If you are a one-person business with a handful of customers you can easily keep track of, a simple spreadsheet might be completely fine for now. A CRM is a tool, not a trophy. There is no prize for buying software you do not need yet.
The moment it actually pays off is when keeping it all in your head — or in that spreadsheet — stops working. That usually happens when you have more leads than you can remember, more than one person dealing with customers, or you start losing business to follow-ups that never happened.
What a good CRM does for a small business
When you do need one, here is what it should do for you:
- Keep one clear record of every customer and lead, that your whole team can see.
- Remind you to follow up so deals do not die from neglect.
- Show you your pipeline — every open opportunity and where it stands — at a glance.
- Remember the history of each relationship, so anyone can pick up where someone else left off.
- Tell you what is working with simple reporting, instead of guessing.
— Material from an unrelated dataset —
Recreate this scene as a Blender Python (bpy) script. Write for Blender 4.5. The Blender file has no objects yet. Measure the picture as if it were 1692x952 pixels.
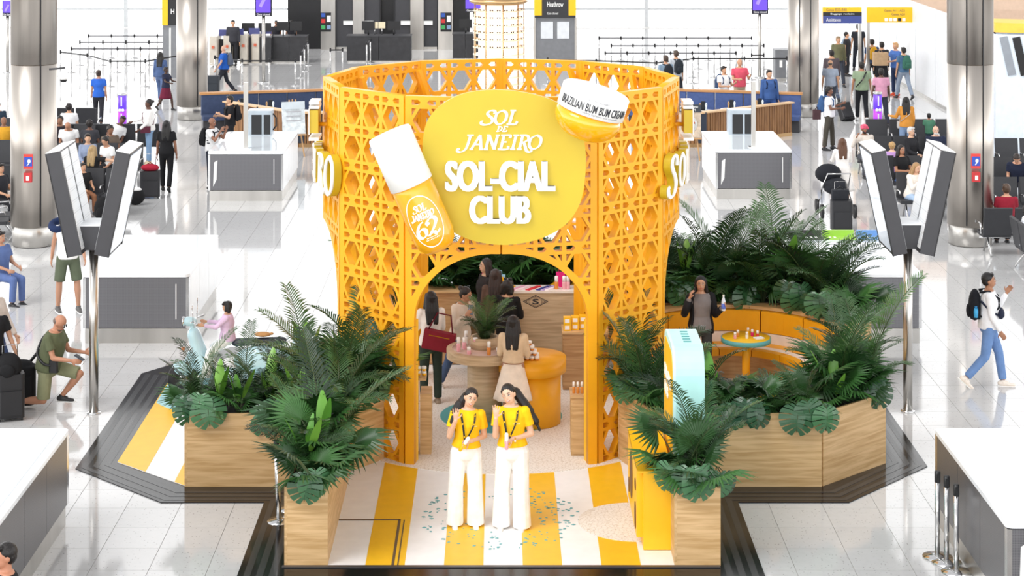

The better tools now go a step further with AI — automatically ranking which leads are most likely to buy and pointing out opportunities you would otherwise miss, so you spend your time on the right conversations.
What to watch out for
Not all CRMs are built for you. The big, famous ones were designed for large companies with dedicated teams to run them. For a small business, they are often too complex, too expensive, and priced per person so the bill climbs every time you hire.
What a small business actually needs is a CRM built for its size — simple to start, fair to pay for, and connected to the other tools you use, instead of a shrunk-down version of enterprise software.
How FLAIRE fits
Nova is FLAIRE's CRM, and we built it for small and mid-sized businesses from the start — not a stripped-down enterprise tool. It keeps your customer relationships in one place, reminds you to follow up, and uses built-in AI to highlight your best leads. And because Nova is part of the wider FLAIRE platform, your customer information connects naturally to your support, operations, and documents — instead of sitting on its own island.
It is also priced as one flat rate for your business, not per person, so it does not punish you for growing your team.
The bottom line
A CRM is not complicated, despite the name. It is simply an organized home for your customer relationships — one place for who your customers are, what you have talked about, and what comes next.
You do not need one the day you start. You need one the day keeping it all in your head stops working. When that day comes, choose a CRM built for a business your size.